The policy environment, often an underappreciated driver of export performance, has likewise evolved. The shocks of 2022–23, which exposed vulnerabilities in credit availability and export insurance schemes, prompted a series of recalibrations. Credit lines have been expanded and made more accessible; export insurance has been fine-tuned to better hedge risks in volatile markets. Simultaneously, trade facilitation has improved where it matters most ports and customs clearance processes are faster and more risk-sensitive. Such improvements are not merely technical; they have profound implications for exporters’ ability to respond swiftly to order fluctuations and to maintain reliability in delivery schedules.
Perhaps most intriguing is the shift in India’s approach to trade agreements. The emphasis is moving away from traditional tariff swaps toward deeper engagement with value-chain integration. Recent free trade agreements (FTAs) are structured to embed Indian exporters more firmly within regional and global production networks. This strategic recalibration is designed to nurture sectors where India has demonstrated potential for scale and sophistication namely electronics, auto components, renewable energy hardware, and specialty chemicals. The anticipated payoff is twofold: more resilient order books that can better absorb external shocks, and enhanced pricing power in services sectors where India already wields a global competitive advantage
While a 6% growth rate for exports in 2025 may not warrant fanfare, it should be regarded as a foundation upon which compounding gains can be built when global trade conditions improve. The global economic cycle is, after all, cyclical, and India’s export performance must be interpreted with a long-term horizon. Fragilities remain evident: pockets of weak global demand persist, particularly in advanced economies grappling with inflationary pressures and monetary tightening. Clean technology sectors are embroiled in subsidy-driven competition, where nationalistic policies in developed countries risk distorting markets. Moreover, the persistent appreciation of the Indian rupee poses a continual threat to exporters’ margins, as currency strength can erode price competitiveness internationally.

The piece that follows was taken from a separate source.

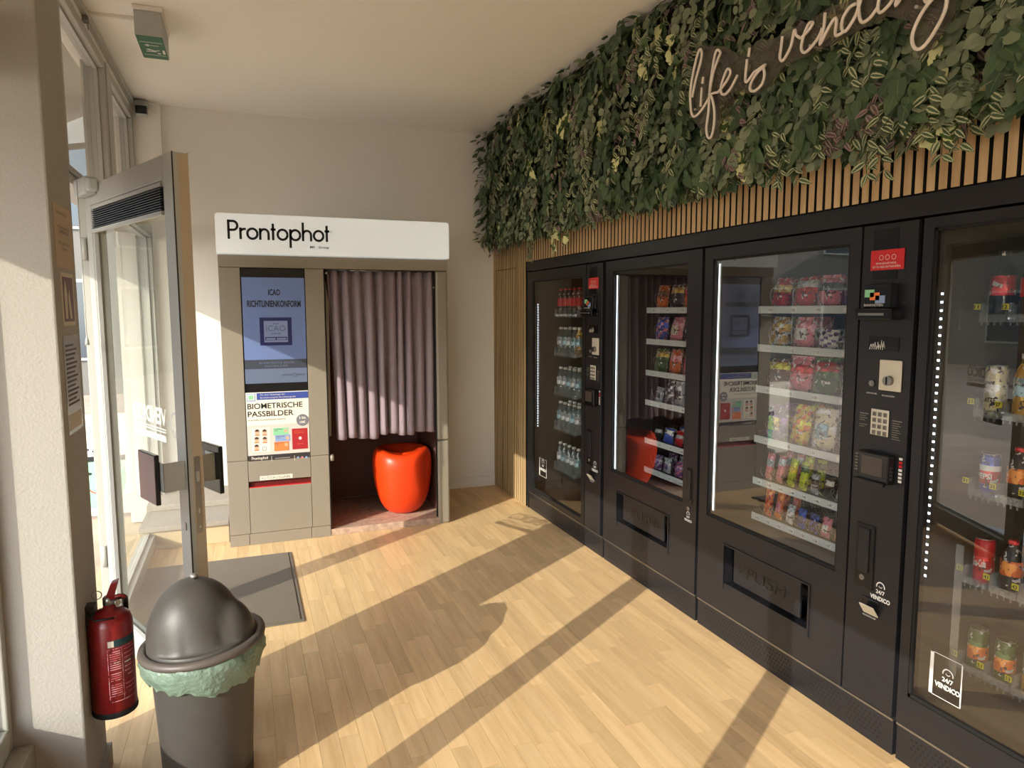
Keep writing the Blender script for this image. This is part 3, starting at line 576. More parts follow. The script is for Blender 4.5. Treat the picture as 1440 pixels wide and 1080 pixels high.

Nonetheless, Indian exporters are actively mitigating these risks through diversification both in terms of destination markets and product portfolios and by moving up the value chain. The government’s proactive industrial policies, including semiconductor fabrication initiatives and power-electronics schemes, aim to stimulate design-led manufacturing, reducing dependence on volatile supply chains and enhancing technological capabilities. Such measures raise the probability that gains in export competitiveness will be durable rather than ephemeral
The challenges ahead, while unglamorous, are no less critical. The imperative now is to sustain the momentum by ensuring that ports remain predictable in their operations, that bureaucratic paperwork is entirely digitised, and that policy signals remain transparent and consistent. Export growth seldom arrives with fanfare; it accrues quietly through thousands of compliant consignments, through repeated orders from satisfied buyers, and through incremental improvements in reliability and quality. As the global trade landscape continues to evolve amid geopolitical realignments and technological disruptions, India’s capacity to nurture these fundamentals will define its export trajectory in the coming decade.
Minister’s guidance: Exports seen up ~6% in 2025; August printed positive YoY.
Composition upgrade: Electronics, machinery and renewables hardware add heft; services surplus steadies the balance.
Logistics dividend: Falling freight frictions support pricing and reliability.
Adding further nuance, recent analyses from the World Bank and the International Monetary Fund highlight that India’s export resilience is partly attributable to the nation’s growing integration into Asian supply chains. The Asian Development Bank has noted that India’s share in regional value chains has increased steadily over the past five years, albeit from a low base, signalling a gradual but meaningful shift in trade patterns (World Bank, 2023; IMF, 2023; Asian Development Bank, 2024). This integration not only cushions India against shocks in Western markets but also opens avenues for technology transfer and higher value addition.
Moreover, India’s services exports, particularly in IT and financial services, continue to benefit from digitalisation and global demand for remote delivery. The National Association of Software and Service Companies (NASSCOM) estimates that services exports will grow at a rate exceeding goods exports, buoyed by sustained demand from the United States and Europe and the emergence of new markets in the Middle East and Africa. This services surplus is a critical stabiliser for the external sector, compensating for goods trade deficits and supporting the overall balance of payments
In conclusion, while a 6% growth rate in exports may not capture headlines, it represents a realistic and strategically sound target in the current global economic context. The combination of improved export composition, infrastructural enhancements, policy reforms, and deeper global integration positions India to capitalise on the eventual upswing in global demand. The task ahead is one of steady, incremental progress eschewing the temptation for quick wins in favour of building a resilient and diversified export ecosystem capable of sustaining growth in an uncertain world.